9. Place 1 cake layer on a plate; spread with marmalade and 1 cup frosting. Top with remaining cake layer. Spread remaining frosting over top and sides of cake; sprinkle top of cake with toasted coconut. Store cake loosely covered in refrigerator.

At first I was a bit concerned about my gingerbread cake, as the layers were a little crooked. I can’t say that I’ve ever made a cake with “uncrooked” layers though, now that I think about it. After the first taste, I knew I was being silly. It was dense for cake with egg whites, but full of flavor. If you don’t like ginger, you wouldn’t like it though. Since there’s fresh ginger in it, you get a nice fresh taste of it every so often. And the coconut on the outside has a lovely crunch that almost melts in your mouth with the soft fluffy icing.
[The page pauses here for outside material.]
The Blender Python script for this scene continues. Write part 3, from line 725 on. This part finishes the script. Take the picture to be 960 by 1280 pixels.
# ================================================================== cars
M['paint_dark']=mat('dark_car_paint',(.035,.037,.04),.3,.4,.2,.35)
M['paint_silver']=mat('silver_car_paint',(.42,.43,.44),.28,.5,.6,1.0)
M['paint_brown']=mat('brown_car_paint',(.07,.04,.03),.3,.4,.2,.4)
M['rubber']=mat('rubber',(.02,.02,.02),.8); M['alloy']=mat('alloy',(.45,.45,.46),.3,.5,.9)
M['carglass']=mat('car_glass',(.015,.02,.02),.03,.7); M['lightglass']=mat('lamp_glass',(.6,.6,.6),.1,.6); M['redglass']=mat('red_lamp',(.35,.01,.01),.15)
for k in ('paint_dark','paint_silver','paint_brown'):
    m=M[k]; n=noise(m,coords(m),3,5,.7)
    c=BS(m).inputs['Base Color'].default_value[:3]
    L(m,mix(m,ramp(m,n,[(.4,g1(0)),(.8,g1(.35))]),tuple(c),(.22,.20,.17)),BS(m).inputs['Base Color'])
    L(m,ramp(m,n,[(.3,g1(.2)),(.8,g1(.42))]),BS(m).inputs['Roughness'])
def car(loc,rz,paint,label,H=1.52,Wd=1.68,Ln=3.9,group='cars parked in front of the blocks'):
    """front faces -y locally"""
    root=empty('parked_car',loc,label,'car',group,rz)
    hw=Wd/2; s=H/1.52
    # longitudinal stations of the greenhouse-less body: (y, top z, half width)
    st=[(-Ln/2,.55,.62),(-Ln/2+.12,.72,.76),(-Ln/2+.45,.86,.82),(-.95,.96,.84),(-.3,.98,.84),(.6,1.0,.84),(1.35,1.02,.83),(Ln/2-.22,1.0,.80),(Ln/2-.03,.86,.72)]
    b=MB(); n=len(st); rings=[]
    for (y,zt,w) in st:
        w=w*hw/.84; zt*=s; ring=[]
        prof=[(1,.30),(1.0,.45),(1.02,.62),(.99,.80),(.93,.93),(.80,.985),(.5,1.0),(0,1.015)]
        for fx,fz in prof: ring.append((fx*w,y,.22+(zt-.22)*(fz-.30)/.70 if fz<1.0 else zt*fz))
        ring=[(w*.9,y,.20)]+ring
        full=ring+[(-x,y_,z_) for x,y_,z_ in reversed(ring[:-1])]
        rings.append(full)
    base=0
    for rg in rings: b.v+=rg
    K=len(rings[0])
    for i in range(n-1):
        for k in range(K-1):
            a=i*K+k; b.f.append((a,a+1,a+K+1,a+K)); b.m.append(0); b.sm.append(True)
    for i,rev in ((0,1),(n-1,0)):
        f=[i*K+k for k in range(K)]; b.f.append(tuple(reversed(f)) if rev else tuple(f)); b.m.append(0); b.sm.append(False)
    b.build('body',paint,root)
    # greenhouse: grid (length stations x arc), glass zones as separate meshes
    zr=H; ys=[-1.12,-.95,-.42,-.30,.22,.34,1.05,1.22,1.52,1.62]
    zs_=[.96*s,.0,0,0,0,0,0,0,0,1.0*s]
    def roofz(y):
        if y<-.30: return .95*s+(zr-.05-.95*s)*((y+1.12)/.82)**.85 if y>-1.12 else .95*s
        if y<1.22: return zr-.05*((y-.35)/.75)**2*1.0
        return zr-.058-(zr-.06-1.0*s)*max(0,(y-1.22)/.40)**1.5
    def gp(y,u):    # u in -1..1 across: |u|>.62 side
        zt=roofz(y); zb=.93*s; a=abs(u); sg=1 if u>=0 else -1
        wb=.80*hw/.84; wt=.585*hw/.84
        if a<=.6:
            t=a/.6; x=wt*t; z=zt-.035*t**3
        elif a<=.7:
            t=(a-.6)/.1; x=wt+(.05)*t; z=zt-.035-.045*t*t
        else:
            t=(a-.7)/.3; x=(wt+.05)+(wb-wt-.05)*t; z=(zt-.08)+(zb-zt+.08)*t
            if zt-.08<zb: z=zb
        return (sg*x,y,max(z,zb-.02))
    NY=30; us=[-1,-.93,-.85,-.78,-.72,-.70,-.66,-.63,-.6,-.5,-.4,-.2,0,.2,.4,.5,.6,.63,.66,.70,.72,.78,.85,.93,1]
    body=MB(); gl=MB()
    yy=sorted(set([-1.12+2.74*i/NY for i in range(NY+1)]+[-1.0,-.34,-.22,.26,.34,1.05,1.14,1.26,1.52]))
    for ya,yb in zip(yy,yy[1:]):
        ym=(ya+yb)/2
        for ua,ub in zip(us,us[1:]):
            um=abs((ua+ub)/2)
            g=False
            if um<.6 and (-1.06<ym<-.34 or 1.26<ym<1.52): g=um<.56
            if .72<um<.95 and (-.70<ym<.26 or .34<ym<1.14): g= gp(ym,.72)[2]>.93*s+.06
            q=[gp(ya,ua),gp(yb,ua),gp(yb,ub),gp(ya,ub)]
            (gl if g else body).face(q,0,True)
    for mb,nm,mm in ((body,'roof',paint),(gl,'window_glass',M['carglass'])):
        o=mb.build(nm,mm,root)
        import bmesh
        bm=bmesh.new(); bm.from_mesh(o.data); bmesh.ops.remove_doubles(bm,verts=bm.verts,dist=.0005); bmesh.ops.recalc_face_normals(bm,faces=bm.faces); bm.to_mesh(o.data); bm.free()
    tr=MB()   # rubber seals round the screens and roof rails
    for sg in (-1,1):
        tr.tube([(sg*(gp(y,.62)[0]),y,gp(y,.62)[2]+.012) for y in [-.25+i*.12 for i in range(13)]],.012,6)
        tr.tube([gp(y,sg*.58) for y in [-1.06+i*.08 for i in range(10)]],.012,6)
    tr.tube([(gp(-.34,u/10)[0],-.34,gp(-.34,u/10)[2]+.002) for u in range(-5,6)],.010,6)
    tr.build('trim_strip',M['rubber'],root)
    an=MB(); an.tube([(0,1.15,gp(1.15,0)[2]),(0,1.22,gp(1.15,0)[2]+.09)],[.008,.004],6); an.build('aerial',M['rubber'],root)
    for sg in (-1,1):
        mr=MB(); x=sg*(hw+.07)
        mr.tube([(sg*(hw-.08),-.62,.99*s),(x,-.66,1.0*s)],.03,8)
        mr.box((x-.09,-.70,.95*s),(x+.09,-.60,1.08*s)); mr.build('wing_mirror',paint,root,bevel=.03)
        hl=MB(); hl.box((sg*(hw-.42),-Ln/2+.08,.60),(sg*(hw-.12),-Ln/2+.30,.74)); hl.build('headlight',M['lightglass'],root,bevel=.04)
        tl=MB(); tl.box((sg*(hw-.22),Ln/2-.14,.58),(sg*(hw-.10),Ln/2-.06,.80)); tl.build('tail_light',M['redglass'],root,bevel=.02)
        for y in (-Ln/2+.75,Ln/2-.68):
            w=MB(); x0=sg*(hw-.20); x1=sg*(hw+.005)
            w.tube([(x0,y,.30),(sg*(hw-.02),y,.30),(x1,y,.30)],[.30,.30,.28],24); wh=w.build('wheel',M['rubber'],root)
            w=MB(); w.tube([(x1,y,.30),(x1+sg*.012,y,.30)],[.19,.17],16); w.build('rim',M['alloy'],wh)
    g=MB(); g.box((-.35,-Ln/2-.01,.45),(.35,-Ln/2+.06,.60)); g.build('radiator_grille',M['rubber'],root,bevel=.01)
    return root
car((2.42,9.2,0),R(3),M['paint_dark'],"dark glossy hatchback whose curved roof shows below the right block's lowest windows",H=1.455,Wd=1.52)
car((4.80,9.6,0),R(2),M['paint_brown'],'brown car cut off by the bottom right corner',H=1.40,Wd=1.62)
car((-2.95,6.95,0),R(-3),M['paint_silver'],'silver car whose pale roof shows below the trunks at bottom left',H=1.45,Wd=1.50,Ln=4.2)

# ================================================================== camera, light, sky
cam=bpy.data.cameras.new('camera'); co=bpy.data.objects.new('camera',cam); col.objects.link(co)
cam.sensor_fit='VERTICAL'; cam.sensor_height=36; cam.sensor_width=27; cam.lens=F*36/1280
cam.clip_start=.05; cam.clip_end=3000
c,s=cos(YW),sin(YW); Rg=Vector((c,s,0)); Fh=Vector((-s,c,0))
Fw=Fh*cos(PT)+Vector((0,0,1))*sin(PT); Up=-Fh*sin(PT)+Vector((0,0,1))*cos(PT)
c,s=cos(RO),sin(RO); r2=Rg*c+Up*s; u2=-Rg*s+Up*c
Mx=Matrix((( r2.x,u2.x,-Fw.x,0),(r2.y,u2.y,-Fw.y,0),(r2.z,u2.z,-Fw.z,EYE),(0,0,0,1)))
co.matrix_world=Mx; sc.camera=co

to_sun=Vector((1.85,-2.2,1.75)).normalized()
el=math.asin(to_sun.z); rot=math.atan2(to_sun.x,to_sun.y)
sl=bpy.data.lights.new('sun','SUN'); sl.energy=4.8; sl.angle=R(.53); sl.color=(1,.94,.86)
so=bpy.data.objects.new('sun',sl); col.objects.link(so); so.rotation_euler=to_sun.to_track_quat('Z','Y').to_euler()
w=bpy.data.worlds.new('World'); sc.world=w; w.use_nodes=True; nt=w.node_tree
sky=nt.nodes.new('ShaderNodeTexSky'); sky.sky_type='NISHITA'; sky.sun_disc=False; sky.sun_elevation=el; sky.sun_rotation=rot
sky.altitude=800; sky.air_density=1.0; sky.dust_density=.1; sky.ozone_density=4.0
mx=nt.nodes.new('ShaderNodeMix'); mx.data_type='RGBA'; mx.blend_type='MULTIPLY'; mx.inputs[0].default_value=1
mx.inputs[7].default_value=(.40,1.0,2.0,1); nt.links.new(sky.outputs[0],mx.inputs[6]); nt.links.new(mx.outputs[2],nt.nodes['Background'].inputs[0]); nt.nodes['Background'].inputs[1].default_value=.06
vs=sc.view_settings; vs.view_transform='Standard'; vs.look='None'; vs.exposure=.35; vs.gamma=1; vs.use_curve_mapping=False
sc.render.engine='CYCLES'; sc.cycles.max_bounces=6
In addition to absolutely loving this cake recipe, what also made me post this story is a discussion I heard on NPR. I recently started plugging in my iphone on the commute in an attempt to smarten up and listen to the news. Of course I managed to find an NPR podcast about food. So much for listening to news… ! The segment today had a brief tidbit on marmalade. Of all things, a lovely ingredient that just happened to have found its way in to my cake! Apparently marmalade sales have seen an 8% decline over the last year. What is that??!!! Why oh why would someone stop buying marmalade? I must say I was a little saddended by that fact. But on the other hand, I knew I wasn’t one of those losers contributing to the decline in sales. Who are these people and how do we stop them??!

Take home message: Buy some Smucker’s Orange Marmalade (or make your own) and make this cake! You’ll be glad you did. I sure am.